Second, as I've often pointed out, you need to know more than the NEC. In this instance, the running of power to the shed may require you to get a permit for the shed.

As for the shed being "portable," that is something to consider in your design. I have seen too many sheds merilly cartwheeling across the freeway on windy days! You might consider using a "power inlet" device to connect an extension cord to the shed. Or, as another mentioned, mounting the receptacle on a post near the shed.

The NEC wording is unfortunate; I would consider GFCI protection mandatory regardless of whether the shed has a floor, or not.

As a side note, there are now receptacles that have 'night lights' built in.
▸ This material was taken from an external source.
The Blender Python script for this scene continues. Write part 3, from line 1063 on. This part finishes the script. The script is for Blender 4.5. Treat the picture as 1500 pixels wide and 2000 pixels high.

I would consider adding one of these, just to indicate whether the power is 'on.' I also might consider one of those twist-knob timers to help prevent accidentally leaving the power 'on.'
Posted By: gfretwell Re: shed on a GFCI?? - 06/17/09 09:24 PM
It is simple in Florida. A shed is a structure and you need a permit. It also has to meet the wind code so you need engineered/stamped plans. Those rubbermaid and sheet metal deals at the home store are not legal.
There is no such thing as a temporary shed.
It will also require a permit if you take power out there and it will have to be GFCI.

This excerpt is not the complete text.